2030年までの原発を軸にしたエネルギー政策の見直しが必要
 さて、今回の中部電の浜岡原発の全面運転停止に関しては、菅首相や原発担当の海江田万里経済産業相が記者会見で、将来の大地震・大津波に備えての防潮堤建設など安全対策の確保が狙いであること、他の原発には連鎖的に波及させていく考えがないことなどを述べており、そこは素直に受け止めよう。
 それよりも問題は、菅政権の原発政策を含めたエネルギー政策がいったいどうなるのか、なかなか見えてこないことだ。具体的には、民主党が昨年6月に打ち出した新経済成長戦略の中でのエネルギー政策展望では、2030年までに原発の新増設を増やし、エネルギー供給の30%だった原子力の比率を50%に引上げる、という原発傾斜の政策見通しを出している。
 これらの原発傾斜の政策を見直すのか、抜本改変するのか、菅政権は問題先送りしてしまっている。東電福島第1原発の安全確保は最優先課題であることは間違いないが、同時に、平行して、中長期的なエネルギー政策、とくに原発政策の見直しが必要だ。
 そうしたら菅首相が急遽5月10日に記者会見を行い、2030年までの計画を白紙に戻すことを表明した。これは一応、評価できるが問題はどう対応するか、その中身だ。

最悪状態の原発事故レベル7の引き下げ策、安全の証明も未だに課題
日本国内のみならず世界中の国々が大きな危惧を抱いている日本全体の原発の安全性確保に関する証明、説明が何としても必要だ。レベル7の最悪状態に至った日本の原発の安全の証明はとりわけ重要だ。
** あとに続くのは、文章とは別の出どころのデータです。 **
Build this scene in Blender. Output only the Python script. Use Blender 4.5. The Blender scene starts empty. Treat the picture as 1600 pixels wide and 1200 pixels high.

 日本はフランスと並んで、原発の安全管理技術では文字どおりの「先進国」との位置付けがあったが、今回の東電福島第1原発事故で地に落ちてしまったのだから、ゴルフで悪条件からの脱却を図るリカバリー・ショットのような、誰もが納得する包括的な安全対策を示す必要が絶対に必要だ。この点に関しては、原発事故処理に追われて、やれていない部分であり、最重要の大きな課題だ。
 その点に関連して、気がついたことだが、これまで日本の原発の安全性に関しては、止める」「閉じ込める」「冷やす」などを含めた5重の防護壁があるので、絶対に大丈夫、というのが電力会社から、私のような経済ジャーナリストが受けた説明だった。

原発事故の学習効果は多い、供給先行型の企業成長見直しも重要
 ところが、今回の東電福島第1原発事故で、電源を止められてしまったり、あるいは冷却用の水が確保できなくなったりしたら、それだけでリスクが高まり、水素爆発などを含めた原発非常事態を誘発することがわかった。考えようによっては、熱波などによる異常渇水が続いたり、あるいは外部から電源を切るテロ行為があったり、さらには航空機を原発めがけて墜落させるテロ行為に対して、本当に安全策を講じたと言えるのかどうか――など、際限なくリスクが高まっていることに、本当に対策が打てているのかも不安だ。
 今回の東電福島第1原発事故で日本中の国民の間で定着したのは脱原発、言ってみれば過剰な原発依存はリスクであるということ。そして、風力や太陽光、地熱発電など持続可能な安全エネルギーは自然任せで、膨大なエネルギー需要を安定的にまかなえないなどと冷ややかに見ること自体が間違っていたこと、真剣に活用策を考え直すべきだということなどだ。早い話が脱原発の大きな流れだ。これも東電福島第1原発事故の学習効果であることは間違いない。
 それに、電力経営体制そのもののあり方も、この機会に、競争原理の導入を含めて、本格的に議論するべき時期に来た。ある面で供給先行型の企業成長パターンを問い直す時期だ。